> Collected data
%%

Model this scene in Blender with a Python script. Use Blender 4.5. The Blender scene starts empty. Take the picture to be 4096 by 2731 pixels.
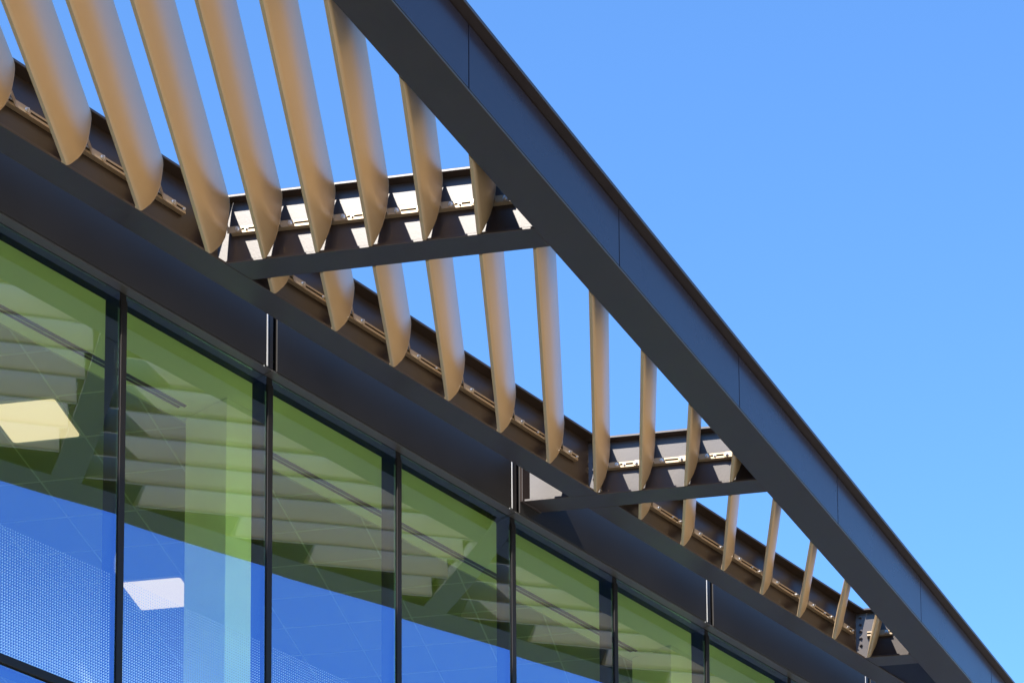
import bpy, math
from mathutils import Vector, Matrix

sc = bpy.context.scene
col = sc.collection
R = math.radians

# ------------------------------------------------------------------ camera
# Metres. X runs along the facade (away from the camera), Y into the building, Z up; the lens is the origin.
# The photograph has its verticals corrected: a lens shifted upwards.
YAW, PITCH, ROLL = 0.6921118, 0.1124467, -0.0060265
fw = Vector((math.cos(YAW) * math.cos(PITCH), math.sin(YAW) * math.cos(PITCH), math.sin(PITCH)))
r0 = fw.cross(Vector((0, 0, 1))).normalized()
u0 = r0.cross(fw)
rt = r0 * math.cos(ROLL) + u0 * math.sin(ROLL)
up = -r0 * math.sin(ROLL) + u0 * math.cos(ROLL)
cam_data = bpy.data.cameras.new('camera')
cam_data.sensor_width = 36.0
cam_data.lens = 9191.34 / 4096 * 36.0
cam_data.shift_y = (5499.81 - 1365.5) / 4096
cam_data.clip_start = 0.1
cam_data.clip_end = 20000
cam = bpy.data.objects.new('camera', cam_data)
cam.matrix_world = Matrix(((rt.x, up.x, -fw.x, 0), (rt.y, up.y, -fw.y, 0), (rt.z, up.z, -fw.z, 0), (0, 0, 0, 1)))
col.objects.link(cam)
sc.camera = cam

# ------------------------------------------------------------------ sky, sun, exposure
SUN = Vector((1.000, 0.246, -1.090)).normalized()          # the way the sunlight travels
world = bpy.data.worlds.new('World')
sc.world = world
world.use_nodes = True
wn, wl = world.node_tree.nodes, world.node_tree.links
sky = wn.new('ShaderNodeTexSky')
sky.sky_type = 'NISHITA'
sky.sun_disc = False
sky.sun_elevation = math.asin(-SUN.z)
sky.sun_rotation = math.atan2(-SUN.x, -SUN.y)
sky.altitude = 0
sky.air_density = 1.0
sky.dust_density = 0.0
sky.ozone_density = 10.0
grade = wn.new('ShaderNodeVectorMath'); grade.operation = 'MULTIPLY'      # a slightly cleaner azure, the same all over the sky
grade.inputs[1].default_value = (0.88, 1.03, 1.06)
wl.new(sky.outputs['Color'], grade.inputs[0]); wl.new(grade.outputs[0], wn['Background'].inputs['Color'])
wn['Background'].inputs['Strength'].default_value = 0.15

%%

> Set task
Write out an exact copy of the listing, first line through the line containing "R = math.radians", with the pictures left out.

> Solution to this task
Model this scene in Blender with a Python script. Use Blender 4.5. The Blender scene starts empty. Take the picture to be 4096 by 2731 pixels.
import bpy, math
from mathutils import Vector, Matrix

sc = bpy.context.scene
col = sc.collection
R = math.radians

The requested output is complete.